Overdosed on Tears
Day 913.
I am on a plane again.
The enclosed space of a plane always does something to my thinking.
I’ve had very little sleep for this 6:00 AM flight.
Reading in Jason’s book about neurons, triggered my dozing brain to consider how those neurons respond to grief too.
It was Mother’s day in the UK yesterday, and I have to say I was and still in a particular form of agony.
I am not coping. I am not moving forward.
The loss of Luke 913 days later, tears at my every sinew.
I am tortured.
I am in agony.
I am clenched, jaw, hands, heart, chest.
My internal bluetooth searches for him.
I fight back the tears, but why?
Because they get me nowhere.
They no longer soothe. I have overdosed on them for two and a half years, and I’m now immune to their benefits. My eyes will just be sore and swollen.
But internally I am sobbing constantly.
I have lost myself.
I am broken.
I am harrowed by the loss of Luke.
His brother suffers in the loss of my own personality.

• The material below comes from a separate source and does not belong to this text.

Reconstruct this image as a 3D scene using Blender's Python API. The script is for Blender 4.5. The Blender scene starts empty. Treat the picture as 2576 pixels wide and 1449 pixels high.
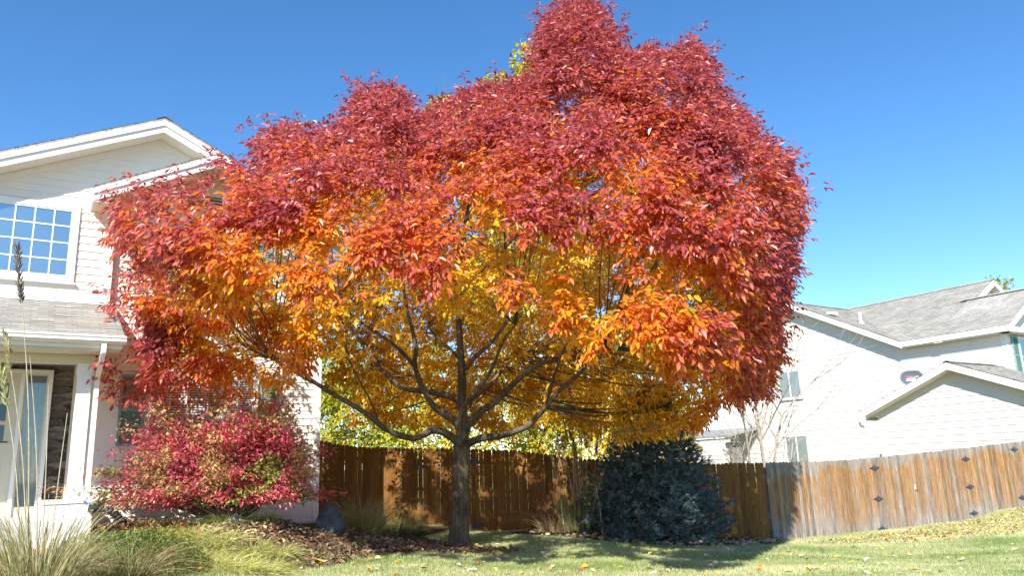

I am drowning in my own love.
I am clumsy and my constant fuck ups have caused me to be banned from doing laundry.
I know, you’d think I’d be punching the air, but instead I am grieving the loss of my competence.
Am I actually mentally ill?
I wake every day and I feel as though I am sickening for something.
But the anticipated illness never actually arrives, because the physical discomfort in my joints, throat, chest, muscles - is actually grief.
I can’t sleep it off.
I can’t dose it away.
It hangs here all over me, distracting me, entrancing me, leaving me without focus or concentration, without effective sleep.
I am flying east to New York to care for Jason who is recovering from a serious illness.
I am disarmed by my newfound incompetence and the anxiety that the uncertainty of it brings.
Am I competent enough to take care of Jason?
Will the change do me good?
Am I too close to Boston?
Am I in any fit state to even know?
My family will surely be relieved to be rid of me.